Sunday, 18 November 2007

On being an undergrad again...

While I am sitting in on graduate-level courses, in preparation for starting my masters in April, the majority of my courses, the ones towards the curatorial certificate, are all at the undergraduate level. Going back is never easy, nor is it a particularily good thing...! I find myself taking classes with Japanese kids 7-10 years younger than me and I often feel more of a connection to the elderly man who sits across the aisle from me!

This is, of course, not to say that I don't love my classes, or that I'm not learning tons, but still...

It is little things like not being able to drink while the professor is lecturing as it is considered rude (but it is fairly common for students to drink and or eat during breaks) have me reminiscing fondly of my days at U of T where the number of Nalgene bottles equalled that of the student population. (I know, I know, me thinking fondly of U of T - yes, it does happen... occasionally!)

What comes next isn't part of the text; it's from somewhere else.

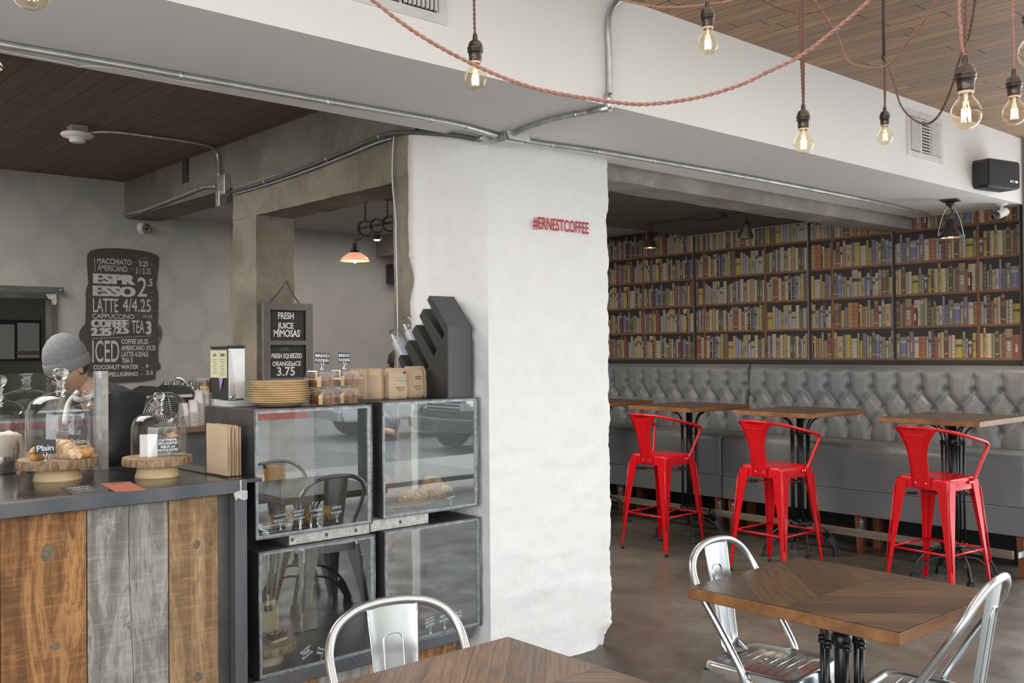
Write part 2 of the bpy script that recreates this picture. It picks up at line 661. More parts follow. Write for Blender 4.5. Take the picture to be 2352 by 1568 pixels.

What really annoys me (and leaves me feeling old and stuffy) is my Japanese class. This term I am only taking one, an oral presentation class for second year foreign undergrads (Chinese and Korean natives who will be completing their undergrad in Japanese at Meiji). It is a small section, with only 15 students registered. Despite the fact that attendance makes up a large section of the final grade, and missing more than a certain number of classes results in an automatic fail, we never have all present. Class is 90 minutes only once a week, starting at 10:40 am on Tuesday morning. There are normally about 5 people present at the start of class and another 5 or so will meander in over the course of class, with students occasionally arriving past 11:30. In a large class, especially if you sit near the back or hide yourself behind somebody else, nodding off or having a whispered conversation with the person beside you will go over with out comment by the prof at the front. In a class of less than a dozen, however, putting your head down on your arms for a nap is something I'd consider incredibly rude! Carrying on a conversation with the person beside you (at a level loud enough to annoy the stuffy Canadian on the other side of the room) despite being asked to stop doing so by the professor, is something that wasn't accepted in most of my ELEMENTARY SCHOOL classes, but since it has been more than 2 decades since I started elementary school, perhaps my memories are fading with age?! Or, perhaps these other students are simply rude and don't respect the professor or value the education they are receiving?! But that's just my crotchety opinion!

While the students I am referring to are foreigners, they are foreigners who speak Japanese very well and are used to fitting in with Japanese society. My other classes are either much larger or smaller graduate courses, and so can not provide a useful comparaison. Would Japanese students in the same situation do the same thing? The Japanese are famous (infamous?!) for falling asleep just about anywhere and everywhere - especially on trains. It is quite common for people to have a short cat nap after finishing their coffee at Starbucks, and anytime of day roughly half of the students sitting at the university library's study tables are asleep. The average Japanese will explain this phenomenon along the lines of the stereotype of the over-worked and sleep deprived Japanese business man or student.

I must admit to enjoying a nap myself on the train, especially on those lucky nights when I get a seat on the way home after my evening classes!